The London Times will have nothing to jubilate over if what it mistakenly calls our 'trial of democratic institutions' shall be unsuccessful. For in fact, our constitutional system was but the reproduction, in a broader field and on a grander scale, of the British Constitution, in all its essential features, differing only in what philosophic historians call 'accidentals.' And if that system finally fails here, The Times may have a 'most comfortable assurance' that it will fail in England. True, we have more rapidly departed from and defaced that system than the English, chiefly because, in escaping from the fogs of England, we left behind us that stolid conservatism, that bulldog tenacity for the old because it is old, which are instinctive in the narrow-minded islanders.
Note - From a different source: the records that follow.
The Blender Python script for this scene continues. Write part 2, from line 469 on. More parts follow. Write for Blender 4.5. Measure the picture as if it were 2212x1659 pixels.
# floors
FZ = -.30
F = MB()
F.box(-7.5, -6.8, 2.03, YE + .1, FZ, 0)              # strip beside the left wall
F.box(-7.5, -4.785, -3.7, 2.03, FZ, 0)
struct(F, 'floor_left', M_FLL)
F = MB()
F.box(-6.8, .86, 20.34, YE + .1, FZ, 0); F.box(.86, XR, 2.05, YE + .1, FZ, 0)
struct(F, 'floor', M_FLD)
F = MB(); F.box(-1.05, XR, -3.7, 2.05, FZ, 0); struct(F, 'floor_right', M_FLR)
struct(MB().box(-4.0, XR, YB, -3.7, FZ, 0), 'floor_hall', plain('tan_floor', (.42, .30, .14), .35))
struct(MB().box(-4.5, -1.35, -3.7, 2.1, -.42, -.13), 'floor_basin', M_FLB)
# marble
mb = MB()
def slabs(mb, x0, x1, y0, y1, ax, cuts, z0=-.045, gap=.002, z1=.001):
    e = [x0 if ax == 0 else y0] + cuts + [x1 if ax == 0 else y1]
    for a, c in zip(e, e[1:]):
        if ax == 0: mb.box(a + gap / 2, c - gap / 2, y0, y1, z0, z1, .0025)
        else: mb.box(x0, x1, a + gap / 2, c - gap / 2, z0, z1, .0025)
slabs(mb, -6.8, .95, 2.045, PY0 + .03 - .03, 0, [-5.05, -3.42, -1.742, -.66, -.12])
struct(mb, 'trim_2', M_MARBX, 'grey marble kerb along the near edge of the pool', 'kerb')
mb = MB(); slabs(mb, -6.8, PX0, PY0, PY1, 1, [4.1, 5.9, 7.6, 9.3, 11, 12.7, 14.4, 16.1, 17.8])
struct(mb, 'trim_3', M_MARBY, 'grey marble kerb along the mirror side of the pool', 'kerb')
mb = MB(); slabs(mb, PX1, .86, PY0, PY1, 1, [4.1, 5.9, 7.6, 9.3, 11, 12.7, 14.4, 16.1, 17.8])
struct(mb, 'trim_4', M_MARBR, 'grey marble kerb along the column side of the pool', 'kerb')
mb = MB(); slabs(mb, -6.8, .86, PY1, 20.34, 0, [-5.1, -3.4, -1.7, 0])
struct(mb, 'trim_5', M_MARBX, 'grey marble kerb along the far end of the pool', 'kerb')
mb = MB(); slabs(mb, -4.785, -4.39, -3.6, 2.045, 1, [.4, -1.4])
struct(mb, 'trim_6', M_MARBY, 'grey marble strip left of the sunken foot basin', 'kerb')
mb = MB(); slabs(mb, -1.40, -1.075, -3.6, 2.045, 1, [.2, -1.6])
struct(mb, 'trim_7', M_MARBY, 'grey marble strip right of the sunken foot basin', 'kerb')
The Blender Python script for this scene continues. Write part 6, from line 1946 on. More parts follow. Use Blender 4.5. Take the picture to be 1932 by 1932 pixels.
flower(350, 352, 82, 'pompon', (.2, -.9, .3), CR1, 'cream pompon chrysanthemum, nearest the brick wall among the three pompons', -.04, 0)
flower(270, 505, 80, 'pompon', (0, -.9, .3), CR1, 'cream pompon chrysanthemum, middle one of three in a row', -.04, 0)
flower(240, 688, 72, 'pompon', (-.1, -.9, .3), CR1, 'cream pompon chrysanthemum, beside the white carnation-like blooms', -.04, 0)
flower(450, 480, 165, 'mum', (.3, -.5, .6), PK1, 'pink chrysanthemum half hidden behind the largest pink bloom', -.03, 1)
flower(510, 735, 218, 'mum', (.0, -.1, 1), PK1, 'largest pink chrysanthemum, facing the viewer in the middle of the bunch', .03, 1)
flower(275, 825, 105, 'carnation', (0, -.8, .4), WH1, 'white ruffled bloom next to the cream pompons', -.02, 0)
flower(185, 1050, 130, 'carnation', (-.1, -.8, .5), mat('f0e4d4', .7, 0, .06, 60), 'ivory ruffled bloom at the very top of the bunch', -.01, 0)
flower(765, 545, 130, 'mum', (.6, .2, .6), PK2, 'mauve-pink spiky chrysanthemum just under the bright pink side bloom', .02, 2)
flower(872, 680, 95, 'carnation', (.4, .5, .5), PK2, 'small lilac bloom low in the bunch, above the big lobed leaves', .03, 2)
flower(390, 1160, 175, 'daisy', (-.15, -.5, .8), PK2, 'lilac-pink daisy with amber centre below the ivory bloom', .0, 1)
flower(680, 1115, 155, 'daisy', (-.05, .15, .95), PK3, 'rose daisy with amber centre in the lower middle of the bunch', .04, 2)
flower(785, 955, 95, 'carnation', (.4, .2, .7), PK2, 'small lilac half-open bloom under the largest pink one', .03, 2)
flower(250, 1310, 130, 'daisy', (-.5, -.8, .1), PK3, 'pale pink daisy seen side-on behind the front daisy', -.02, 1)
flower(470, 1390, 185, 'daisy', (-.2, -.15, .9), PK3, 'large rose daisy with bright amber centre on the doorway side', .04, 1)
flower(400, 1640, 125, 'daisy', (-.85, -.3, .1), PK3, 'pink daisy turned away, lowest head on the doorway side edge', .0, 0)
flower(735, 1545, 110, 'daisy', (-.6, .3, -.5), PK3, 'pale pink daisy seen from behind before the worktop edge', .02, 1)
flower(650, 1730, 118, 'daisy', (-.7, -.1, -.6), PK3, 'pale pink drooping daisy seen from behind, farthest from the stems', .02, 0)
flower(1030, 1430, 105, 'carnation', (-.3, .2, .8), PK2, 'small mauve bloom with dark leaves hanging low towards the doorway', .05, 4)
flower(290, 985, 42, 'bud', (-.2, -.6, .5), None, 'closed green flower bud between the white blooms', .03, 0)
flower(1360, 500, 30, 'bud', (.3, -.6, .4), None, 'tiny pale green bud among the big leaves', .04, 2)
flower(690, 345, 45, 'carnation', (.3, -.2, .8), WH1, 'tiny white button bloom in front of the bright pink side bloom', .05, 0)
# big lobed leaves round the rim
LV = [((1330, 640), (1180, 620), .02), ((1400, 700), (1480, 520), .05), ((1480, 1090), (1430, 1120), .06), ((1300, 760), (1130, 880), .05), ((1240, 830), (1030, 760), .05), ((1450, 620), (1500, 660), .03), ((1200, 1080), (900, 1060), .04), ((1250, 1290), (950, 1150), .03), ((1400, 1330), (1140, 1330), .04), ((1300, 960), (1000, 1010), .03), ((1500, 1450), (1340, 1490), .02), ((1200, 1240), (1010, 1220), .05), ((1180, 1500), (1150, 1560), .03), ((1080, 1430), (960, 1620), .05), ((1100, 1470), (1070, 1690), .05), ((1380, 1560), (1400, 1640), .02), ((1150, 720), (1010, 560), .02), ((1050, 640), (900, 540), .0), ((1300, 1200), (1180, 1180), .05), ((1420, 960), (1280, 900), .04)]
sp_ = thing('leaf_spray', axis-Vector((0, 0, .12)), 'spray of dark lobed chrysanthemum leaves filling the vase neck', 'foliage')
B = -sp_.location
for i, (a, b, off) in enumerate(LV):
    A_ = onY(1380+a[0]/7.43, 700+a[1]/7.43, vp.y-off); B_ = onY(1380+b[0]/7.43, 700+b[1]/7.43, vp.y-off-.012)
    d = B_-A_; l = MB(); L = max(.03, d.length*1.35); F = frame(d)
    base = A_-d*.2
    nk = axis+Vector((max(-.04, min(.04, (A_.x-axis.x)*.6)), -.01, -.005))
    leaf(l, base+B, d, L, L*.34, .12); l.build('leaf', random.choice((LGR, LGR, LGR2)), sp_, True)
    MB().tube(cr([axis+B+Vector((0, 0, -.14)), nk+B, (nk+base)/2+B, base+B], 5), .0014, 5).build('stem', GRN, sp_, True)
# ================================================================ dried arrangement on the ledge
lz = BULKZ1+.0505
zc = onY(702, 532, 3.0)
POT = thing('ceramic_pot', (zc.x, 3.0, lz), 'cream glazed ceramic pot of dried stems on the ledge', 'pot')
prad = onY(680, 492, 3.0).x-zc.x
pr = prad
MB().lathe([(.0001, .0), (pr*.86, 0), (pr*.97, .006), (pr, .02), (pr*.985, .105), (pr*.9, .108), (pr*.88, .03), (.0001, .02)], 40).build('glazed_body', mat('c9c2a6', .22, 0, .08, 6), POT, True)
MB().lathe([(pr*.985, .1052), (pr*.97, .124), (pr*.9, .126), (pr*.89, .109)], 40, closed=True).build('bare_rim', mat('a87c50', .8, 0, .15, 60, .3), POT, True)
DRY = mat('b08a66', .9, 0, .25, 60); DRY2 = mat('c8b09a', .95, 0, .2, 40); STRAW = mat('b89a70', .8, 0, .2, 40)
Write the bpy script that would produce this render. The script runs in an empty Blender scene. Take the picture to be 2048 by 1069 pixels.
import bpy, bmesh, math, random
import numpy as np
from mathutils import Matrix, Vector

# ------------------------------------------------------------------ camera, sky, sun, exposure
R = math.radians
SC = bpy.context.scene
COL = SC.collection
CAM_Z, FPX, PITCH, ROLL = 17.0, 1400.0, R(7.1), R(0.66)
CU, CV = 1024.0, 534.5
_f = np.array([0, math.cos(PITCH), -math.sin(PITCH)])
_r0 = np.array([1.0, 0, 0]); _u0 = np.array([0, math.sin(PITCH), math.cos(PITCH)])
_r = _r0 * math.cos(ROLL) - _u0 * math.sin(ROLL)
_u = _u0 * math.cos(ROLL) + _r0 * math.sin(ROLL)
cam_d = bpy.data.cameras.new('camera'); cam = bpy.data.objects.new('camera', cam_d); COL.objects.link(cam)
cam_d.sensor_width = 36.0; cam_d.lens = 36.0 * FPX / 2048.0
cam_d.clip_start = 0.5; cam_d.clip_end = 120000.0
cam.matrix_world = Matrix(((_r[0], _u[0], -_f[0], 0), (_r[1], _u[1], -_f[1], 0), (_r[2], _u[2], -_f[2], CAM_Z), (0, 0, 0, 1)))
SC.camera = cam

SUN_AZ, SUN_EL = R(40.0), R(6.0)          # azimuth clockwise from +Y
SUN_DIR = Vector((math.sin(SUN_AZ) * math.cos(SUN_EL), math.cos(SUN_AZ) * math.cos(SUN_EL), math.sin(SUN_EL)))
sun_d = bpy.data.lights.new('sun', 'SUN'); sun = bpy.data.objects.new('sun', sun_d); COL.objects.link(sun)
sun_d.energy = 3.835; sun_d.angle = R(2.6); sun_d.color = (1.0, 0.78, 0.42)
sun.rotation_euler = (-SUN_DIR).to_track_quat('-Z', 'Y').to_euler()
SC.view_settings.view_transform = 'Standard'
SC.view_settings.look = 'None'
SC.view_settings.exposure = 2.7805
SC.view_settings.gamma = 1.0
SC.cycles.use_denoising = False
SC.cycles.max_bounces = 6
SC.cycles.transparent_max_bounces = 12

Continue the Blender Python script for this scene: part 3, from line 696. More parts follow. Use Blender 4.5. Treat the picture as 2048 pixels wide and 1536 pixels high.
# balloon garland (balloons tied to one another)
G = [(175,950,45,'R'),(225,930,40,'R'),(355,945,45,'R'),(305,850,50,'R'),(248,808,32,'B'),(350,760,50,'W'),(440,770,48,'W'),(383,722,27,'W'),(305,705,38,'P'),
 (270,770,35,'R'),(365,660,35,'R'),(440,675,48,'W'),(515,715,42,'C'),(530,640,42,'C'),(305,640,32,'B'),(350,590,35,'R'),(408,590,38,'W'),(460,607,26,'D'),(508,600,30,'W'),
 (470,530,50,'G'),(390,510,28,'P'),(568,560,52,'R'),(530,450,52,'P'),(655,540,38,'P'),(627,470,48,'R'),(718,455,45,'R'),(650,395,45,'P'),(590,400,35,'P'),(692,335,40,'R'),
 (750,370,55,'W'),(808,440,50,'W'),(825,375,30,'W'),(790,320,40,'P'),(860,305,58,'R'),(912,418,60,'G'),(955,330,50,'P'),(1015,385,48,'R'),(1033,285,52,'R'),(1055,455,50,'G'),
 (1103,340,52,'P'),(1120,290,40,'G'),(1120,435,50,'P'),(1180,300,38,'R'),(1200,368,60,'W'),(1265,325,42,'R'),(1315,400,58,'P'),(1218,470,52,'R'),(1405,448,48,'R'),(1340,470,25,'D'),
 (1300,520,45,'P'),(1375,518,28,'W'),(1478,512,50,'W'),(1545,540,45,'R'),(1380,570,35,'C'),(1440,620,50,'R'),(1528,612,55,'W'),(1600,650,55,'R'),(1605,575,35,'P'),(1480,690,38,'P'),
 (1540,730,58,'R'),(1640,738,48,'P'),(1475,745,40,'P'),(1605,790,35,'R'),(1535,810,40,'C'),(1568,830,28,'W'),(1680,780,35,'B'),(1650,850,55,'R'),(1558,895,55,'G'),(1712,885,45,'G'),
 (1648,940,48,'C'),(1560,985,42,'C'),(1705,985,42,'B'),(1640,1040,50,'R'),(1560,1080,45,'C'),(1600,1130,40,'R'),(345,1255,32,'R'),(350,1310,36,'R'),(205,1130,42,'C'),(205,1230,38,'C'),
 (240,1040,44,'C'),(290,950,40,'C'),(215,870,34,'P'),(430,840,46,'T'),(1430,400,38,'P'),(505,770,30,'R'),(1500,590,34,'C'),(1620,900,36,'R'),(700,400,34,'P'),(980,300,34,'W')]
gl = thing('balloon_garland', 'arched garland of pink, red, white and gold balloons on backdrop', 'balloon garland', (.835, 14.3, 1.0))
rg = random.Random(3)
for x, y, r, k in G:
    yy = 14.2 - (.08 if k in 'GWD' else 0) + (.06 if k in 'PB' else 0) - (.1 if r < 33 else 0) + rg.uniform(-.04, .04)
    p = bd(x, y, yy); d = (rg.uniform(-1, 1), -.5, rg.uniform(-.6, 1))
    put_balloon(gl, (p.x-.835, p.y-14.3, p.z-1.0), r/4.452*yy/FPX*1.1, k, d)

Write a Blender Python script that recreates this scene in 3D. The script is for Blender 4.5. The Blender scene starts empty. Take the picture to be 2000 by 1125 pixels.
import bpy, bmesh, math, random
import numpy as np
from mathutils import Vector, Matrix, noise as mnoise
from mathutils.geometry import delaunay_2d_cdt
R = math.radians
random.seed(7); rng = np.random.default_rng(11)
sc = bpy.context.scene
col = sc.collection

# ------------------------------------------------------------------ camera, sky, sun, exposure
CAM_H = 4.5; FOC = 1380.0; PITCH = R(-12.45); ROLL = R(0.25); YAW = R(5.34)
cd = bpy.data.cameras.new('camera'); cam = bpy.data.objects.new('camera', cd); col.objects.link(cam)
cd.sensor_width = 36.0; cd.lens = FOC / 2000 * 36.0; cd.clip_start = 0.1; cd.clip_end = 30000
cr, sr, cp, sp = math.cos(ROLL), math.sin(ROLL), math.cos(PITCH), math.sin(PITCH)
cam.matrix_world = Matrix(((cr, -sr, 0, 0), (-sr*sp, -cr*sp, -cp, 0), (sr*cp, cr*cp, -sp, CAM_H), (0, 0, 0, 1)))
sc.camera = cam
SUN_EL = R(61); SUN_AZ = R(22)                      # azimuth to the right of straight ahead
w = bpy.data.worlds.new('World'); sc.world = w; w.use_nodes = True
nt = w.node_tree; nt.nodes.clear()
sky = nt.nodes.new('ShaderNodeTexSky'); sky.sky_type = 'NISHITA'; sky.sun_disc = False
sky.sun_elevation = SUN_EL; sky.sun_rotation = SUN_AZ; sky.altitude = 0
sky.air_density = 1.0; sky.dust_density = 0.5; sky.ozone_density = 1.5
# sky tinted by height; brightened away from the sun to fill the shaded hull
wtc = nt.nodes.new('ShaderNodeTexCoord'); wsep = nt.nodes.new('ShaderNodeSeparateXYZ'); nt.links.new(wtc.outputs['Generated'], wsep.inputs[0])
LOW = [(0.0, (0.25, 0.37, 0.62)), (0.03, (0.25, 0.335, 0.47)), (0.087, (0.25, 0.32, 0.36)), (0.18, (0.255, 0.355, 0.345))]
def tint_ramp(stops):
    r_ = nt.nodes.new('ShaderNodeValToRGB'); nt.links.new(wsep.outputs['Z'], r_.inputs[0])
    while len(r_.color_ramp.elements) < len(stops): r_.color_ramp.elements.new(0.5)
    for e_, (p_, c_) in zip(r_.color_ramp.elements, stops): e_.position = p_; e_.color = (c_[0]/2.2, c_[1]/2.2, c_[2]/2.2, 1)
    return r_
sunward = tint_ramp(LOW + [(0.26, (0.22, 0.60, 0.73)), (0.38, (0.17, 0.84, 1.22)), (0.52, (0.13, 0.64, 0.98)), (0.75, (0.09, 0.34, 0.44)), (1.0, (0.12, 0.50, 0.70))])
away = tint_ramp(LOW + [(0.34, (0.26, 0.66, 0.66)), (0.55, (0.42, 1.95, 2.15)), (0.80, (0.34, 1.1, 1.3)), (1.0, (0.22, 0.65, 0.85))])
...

But they, just as much as we, have lost out of mind the significance of the Christian idea. They, just as much as we, have become thoroughly paganized—have become saturated with the central idea of pagan civilization, that man is his own end, lives for himself alone, and not for God, and therefore is inferior to and must be the mere tool of the state. If Americans hold that the state can make right, as well as enforce it, so do the English. If divine sanctions have no longer any significance in America, so have they not in England. If expediency, and not God's truth, is the universal rule of action here, so is it there. If every American or 'Yankee' seeks his own end in his own way, regardless of his neighbor, his Government, and his God, so does every Englishman. The Englishman has no God except his belly or his purse. Years ago it was said by one of themselves, 'The hell of the English is—not to make money,' If the divine principle of charity is a myth, and selfishness rages against selfishness here, much more so with a people whose only God is Mammon. And finally, if inevitable dissolution shall overtake us, and we rush into absolutism as a refuge from anarchy, we shall have the melancholy pleasure—if it can be a pleasure—of hailing the almost simultaneous wreck of the British Constitution, whose noble ruins, no less than ours, would be mournful monumental witnesses to the glory of ages wiser and better than our own.